Effective and genuine use of a trademark: the Testarossa case

With decision of August 29th 2023, relating to the TESTAROSSA sign which distinguishes high level sports cars, the EUIPO Board of Appeals ruled on the evaluation criteria of the effective and genuine use of a trademark.

In particular, a request for trademark revocation was submitted against the well-known sign, based on the lack of effective use for a continuative period of 5 years.

The owner of the trademark, in response to the action received, presented a series of evidence such as Internet articles and publications on industry magazines mostly about the history of the trademark, a number of invoices, pictures and technical data sheets, specifying that the interested market included experts and collectors exclusively.

The applicant for the revocation request contested such evidence arguing, in particular, that the owner admitted to no longer use the contested trademark and that the sporadic sale of Testarossa secondhand historic cars, by dealerships, surely did not constitute a trademark genuine use.

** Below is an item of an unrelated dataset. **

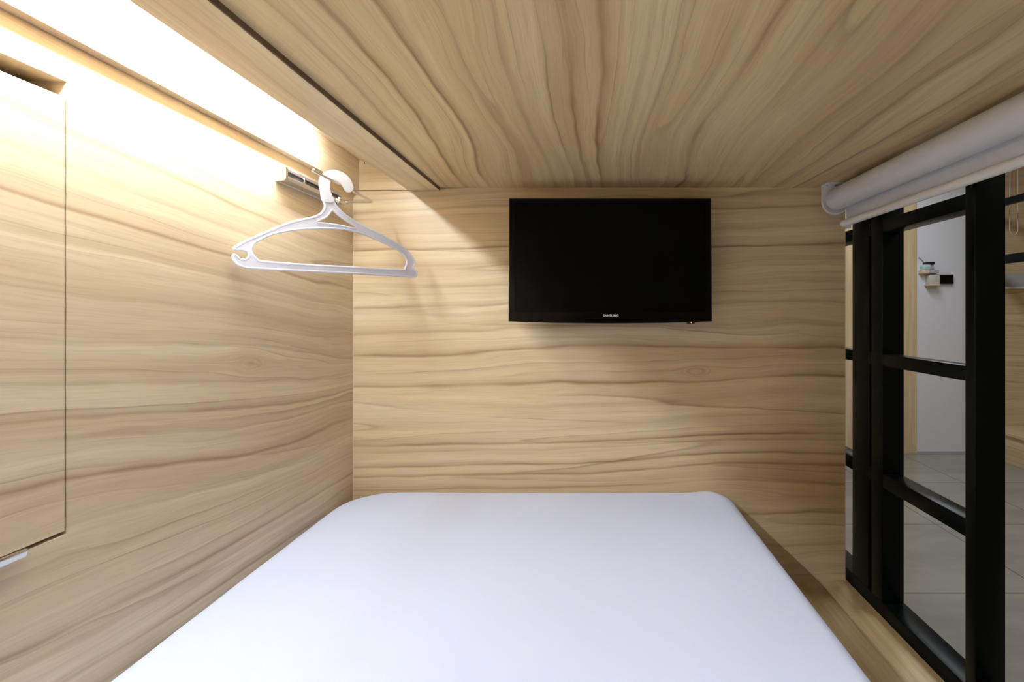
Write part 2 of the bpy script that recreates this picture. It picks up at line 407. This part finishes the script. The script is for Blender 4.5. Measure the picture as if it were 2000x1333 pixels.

In particular, the owner would not have used the trademark to create or preserve a market for goods bearing the sign at issue as the European regulation asks for.

The EUIPO Cancellation Division, nevertheless, although declaring the partial revocation of the trademark for components and accessories in class 12, declared proven the effective use of the contested sign for “car”, in the same class.

The decision at issue was then appealed by both parties and the European Judge, in its decision, addressed many interesting issues regarding the effective use of a trademark.

Firstly, by adhering to the complaints of the applicant of the revocation action, it stated that any use of the Testarossa sign regarding “cars” was proven. It was observed, in particular, that there was no evidence that could prove that the owner was directly involved in the sales of the cars under exam. As a matter of facts, the evidence provided, relating for the most part to the history of the trademark and to the famous owners of the sport cars, were far from demonstrating a genuine use of the sign providing rather indication on its reputation.

But not only that. The indication in abbreviated form of the trademark as TR or T/ROSSA, which appeared on the invoices of secondhand cars, altered its distinctive character. Moreover, the provided evidence had never shown that sales of secondhand motor vehicles were carried out with the owner consent, assuming that the mere tolerance with respect to such sales was not surely sufficient to prove an express consent. This in addition to the consideration that any license or distribution contract – between the owner and traders of TESTAROSSA cars – has never been provided in judgement.

In other words, there was not evidence that the owner of the trademark was part of sales contract or that they would receive commissions from such transactions, or that they were informed about them.

Ultimately, the fact that the owner of the trademark would not benefit from any of these sales was the proof that third traders were acting in their interest and not in the owner’s. Therefore, the decision states, TESTAROSSA car sales – today discontinued and interspersed mostly among enthusiasts – made by third subjects other than the owner and even without its consent, could not constitute an effective use suitable to avoid the revocation of the trademark.

The decision addressed also another interesting issue, that is whether the use of cars’ spare parts could prove the use of the main product, namely cars.

Well, what above mentioned could occur if the owner of a complex product also produced structural parts or integral parts of the same but this was not the case under exam. The commercial origin of the component parts at issue and the one of the products for which such parts were to be used was not the same. People involved in the sale of components and accessories were not acting, as seen, on behalf of the owner of the trademark, but on their own, as independent traders.

In brief, considering that the sale figures were so small as to not justify even the genuine use for accessories, the decision stated that the use of the trademark on accessories and spare parts was not suitable to constitute an effective use for discontinued TESTAROSSA cars.